--- YOUR INSTRUCTIONS ---
Among the entries below, extract exactly the lines that run from the one with "What Blender Python" through the one with "COL = S.collection", both ends included.

★ ★ ★

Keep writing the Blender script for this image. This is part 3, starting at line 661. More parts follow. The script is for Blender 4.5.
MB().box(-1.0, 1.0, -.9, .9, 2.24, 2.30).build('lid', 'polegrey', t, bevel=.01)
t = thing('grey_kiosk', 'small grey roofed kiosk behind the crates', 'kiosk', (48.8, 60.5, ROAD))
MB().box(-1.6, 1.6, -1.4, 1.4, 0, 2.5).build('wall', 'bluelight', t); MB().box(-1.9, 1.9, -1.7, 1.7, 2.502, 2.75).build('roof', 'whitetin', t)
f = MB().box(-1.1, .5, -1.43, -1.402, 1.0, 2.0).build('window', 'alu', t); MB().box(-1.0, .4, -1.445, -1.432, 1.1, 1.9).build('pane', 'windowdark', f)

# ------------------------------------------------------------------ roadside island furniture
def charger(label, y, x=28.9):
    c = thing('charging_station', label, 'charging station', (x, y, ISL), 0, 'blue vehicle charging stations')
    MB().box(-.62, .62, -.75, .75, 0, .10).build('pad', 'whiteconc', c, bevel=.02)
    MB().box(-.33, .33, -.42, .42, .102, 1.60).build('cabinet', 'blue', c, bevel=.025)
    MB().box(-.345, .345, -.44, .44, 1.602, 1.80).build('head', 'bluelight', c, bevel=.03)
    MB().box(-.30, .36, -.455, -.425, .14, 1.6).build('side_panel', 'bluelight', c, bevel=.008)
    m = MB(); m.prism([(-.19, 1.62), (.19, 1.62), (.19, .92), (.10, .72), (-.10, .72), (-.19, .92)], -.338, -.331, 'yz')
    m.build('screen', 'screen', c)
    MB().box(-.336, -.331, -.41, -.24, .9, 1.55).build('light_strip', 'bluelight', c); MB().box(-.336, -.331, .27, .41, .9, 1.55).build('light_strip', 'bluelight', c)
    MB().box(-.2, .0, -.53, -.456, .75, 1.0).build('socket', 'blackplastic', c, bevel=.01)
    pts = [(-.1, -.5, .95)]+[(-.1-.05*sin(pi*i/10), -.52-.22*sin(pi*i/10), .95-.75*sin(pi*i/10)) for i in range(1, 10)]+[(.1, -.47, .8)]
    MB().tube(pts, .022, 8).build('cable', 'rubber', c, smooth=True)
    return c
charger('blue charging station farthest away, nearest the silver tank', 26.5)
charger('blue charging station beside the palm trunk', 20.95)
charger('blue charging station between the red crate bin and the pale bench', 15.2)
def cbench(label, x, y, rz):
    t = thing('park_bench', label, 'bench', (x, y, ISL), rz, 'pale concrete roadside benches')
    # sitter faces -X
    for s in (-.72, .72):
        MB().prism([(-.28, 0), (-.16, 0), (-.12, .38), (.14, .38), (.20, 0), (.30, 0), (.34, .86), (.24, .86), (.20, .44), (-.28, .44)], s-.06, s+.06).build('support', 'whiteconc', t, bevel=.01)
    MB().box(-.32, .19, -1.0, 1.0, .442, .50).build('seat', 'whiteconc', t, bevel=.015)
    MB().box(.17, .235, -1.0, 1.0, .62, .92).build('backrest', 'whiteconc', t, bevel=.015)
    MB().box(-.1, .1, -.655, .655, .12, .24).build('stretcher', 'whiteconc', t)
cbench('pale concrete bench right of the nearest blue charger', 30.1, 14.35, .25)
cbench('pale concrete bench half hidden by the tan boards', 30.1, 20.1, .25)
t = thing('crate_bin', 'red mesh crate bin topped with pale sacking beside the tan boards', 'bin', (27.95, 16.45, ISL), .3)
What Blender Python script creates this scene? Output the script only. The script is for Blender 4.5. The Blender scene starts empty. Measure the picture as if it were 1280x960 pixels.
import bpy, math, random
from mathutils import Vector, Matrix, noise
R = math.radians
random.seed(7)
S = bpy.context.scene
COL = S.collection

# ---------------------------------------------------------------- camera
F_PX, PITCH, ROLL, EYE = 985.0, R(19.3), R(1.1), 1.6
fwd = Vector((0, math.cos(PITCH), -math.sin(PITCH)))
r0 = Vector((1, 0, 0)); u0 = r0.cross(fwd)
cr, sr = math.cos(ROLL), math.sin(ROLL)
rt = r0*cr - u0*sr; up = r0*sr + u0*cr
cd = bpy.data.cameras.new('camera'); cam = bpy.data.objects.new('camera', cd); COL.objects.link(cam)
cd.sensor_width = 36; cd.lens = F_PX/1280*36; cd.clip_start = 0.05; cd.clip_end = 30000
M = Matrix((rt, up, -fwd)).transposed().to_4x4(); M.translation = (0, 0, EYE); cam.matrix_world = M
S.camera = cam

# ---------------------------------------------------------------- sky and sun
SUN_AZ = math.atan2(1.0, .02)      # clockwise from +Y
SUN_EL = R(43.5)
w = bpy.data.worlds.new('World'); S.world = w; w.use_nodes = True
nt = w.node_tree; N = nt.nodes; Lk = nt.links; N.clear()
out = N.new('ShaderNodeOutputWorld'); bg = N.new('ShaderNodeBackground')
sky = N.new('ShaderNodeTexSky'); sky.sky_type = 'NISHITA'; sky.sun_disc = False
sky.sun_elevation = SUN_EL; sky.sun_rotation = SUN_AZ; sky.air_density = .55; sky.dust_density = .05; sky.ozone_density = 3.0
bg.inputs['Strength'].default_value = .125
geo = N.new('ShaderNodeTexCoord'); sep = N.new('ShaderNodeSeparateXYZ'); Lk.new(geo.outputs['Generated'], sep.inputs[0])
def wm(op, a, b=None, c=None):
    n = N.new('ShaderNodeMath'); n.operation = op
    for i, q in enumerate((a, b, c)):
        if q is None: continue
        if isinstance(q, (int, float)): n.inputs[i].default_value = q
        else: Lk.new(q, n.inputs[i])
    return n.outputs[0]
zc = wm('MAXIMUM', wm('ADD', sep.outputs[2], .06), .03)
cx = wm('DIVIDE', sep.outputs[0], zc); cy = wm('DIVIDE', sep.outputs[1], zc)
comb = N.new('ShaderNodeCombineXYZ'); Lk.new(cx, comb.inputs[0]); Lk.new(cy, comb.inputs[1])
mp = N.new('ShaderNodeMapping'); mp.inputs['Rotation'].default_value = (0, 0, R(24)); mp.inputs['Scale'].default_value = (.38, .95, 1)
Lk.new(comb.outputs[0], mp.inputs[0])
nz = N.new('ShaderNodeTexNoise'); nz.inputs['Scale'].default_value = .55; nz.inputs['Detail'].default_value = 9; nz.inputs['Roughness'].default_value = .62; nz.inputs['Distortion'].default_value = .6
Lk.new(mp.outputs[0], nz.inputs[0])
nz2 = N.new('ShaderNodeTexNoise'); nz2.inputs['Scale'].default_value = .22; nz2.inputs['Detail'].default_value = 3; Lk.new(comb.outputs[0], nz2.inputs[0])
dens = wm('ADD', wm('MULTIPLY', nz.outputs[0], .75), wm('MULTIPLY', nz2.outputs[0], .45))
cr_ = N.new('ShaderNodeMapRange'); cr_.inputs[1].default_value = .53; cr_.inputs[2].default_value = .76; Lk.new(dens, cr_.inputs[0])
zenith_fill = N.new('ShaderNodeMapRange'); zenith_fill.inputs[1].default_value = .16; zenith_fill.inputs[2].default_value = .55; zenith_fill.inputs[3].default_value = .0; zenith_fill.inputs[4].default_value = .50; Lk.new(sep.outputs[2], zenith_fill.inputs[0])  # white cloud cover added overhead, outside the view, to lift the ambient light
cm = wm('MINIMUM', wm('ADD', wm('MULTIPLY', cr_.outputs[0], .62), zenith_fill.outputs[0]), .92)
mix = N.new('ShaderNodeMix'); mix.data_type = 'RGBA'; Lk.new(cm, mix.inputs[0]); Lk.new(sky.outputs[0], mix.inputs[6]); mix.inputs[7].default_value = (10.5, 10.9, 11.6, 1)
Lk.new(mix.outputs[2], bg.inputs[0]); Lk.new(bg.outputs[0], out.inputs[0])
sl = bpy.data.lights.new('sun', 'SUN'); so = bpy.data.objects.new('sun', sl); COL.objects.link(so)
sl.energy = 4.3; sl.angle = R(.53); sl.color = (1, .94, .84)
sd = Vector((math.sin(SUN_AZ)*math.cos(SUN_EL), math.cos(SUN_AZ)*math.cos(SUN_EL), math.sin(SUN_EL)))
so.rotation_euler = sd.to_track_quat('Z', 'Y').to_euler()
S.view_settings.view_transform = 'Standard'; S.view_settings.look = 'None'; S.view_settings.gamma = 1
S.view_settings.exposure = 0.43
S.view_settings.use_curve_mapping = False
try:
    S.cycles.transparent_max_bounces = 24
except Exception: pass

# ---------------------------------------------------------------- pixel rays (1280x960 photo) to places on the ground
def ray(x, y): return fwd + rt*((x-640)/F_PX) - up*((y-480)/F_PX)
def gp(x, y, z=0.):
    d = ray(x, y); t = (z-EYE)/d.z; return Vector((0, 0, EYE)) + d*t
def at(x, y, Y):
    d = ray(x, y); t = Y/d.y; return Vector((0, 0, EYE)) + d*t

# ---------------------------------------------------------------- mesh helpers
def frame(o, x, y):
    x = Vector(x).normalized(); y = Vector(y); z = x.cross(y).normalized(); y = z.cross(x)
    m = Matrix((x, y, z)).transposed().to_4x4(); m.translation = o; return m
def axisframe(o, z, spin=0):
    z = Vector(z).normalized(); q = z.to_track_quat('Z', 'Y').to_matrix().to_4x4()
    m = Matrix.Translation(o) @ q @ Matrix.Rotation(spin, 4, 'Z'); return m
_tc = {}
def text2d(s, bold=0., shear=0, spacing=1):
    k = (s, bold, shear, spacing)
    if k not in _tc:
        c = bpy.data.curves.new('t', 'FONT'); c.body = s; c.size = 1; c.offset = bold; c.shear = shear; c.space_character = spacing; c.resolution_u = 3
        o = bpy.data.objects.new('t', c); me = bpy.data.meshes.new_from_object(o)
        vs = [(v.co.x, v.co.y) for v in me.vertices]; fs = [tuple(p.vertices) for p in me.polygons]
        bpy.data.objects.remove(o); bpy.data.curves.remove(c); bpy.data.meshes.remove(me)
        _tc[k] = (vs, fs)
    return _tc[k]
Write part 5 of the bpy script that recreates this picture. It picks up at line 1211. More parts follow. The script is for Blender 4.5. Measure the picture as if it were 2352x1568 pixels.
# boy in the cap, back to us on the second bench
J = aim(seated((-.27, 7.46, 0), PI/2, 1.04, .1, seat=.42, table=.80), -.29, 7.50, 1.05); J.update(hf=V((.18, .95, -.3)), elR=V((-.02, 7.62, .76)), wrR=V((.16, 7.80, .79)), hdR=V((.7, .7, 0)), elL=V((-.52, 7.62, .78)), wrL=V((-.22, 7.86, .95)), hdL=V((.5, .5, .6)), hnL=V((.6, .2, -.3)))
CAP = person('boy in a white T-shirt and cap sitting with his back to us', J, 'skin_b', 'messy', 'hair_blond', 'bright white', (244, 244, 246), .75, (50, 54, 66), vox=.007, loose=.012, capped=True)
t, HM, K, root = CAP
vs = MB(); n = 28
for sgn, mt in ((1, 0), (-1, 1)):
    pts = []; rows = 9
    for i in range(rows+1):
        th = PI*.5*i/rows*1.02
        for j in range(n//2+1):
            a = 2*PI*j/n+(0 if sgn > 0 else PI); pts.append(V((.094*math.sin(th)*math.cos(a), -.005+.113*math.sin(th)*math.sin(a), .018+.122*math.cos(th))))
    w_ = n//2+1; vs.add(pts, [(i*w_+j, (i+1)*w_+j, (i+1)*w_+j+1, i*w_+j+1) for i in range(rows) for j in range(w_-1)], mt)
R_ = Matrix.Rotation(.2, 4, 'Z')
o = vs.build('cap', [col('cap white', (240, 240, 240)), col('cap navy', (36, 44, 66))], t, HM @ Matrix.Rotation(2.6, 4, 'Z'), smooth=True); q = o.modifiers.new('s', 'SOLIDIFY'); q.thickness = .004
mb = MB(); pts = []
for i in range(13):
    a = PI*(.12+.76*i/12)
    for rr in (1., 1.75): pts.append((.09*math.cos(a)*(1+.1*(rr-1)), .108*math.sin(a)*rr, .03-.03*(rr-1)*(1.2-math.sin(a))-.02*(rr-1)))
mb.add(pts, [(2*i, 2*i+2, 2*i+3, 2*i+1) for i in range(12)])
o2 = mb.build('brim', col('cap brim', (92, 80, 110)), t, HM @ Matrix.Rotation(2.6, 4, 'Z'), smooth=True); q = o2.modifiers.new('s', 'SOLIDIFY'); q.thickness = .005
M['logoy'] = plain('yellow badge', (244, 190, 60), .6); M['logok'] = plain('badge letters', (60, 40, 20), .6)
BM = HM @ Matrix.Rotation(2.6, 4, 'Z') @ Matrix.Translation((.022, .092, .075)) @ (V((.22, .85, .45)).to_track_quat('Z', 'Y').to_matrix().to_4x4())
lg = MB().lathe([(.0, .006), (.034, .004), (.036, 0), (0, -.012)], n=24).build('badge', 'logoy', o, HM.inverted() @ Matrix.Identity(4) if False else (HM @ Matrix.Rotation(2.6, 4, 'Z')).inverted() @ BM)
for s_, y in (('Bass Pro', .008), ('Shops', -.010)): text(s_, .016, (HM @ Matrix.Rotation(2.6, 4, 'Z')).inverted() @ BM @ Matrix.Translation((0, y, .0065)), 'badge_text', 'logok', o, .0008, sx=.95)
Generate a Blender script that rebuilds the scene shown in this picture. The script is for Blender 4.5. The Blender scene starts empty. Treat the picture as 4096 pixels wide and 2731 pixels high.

★ ★ ★

--- THE SOLUTION ---
What Blender Python script creates this scene? Output the script only. The script is for Blender 4.5. The Blender scene starts empty. Measure the picture as if it were 1280x960 pixels.
import bpy, math, random
from mathutils import Vector, Matrix, noise
R = math.radians
random.seed(7)
S = bpy.context.scene
COL = S.collection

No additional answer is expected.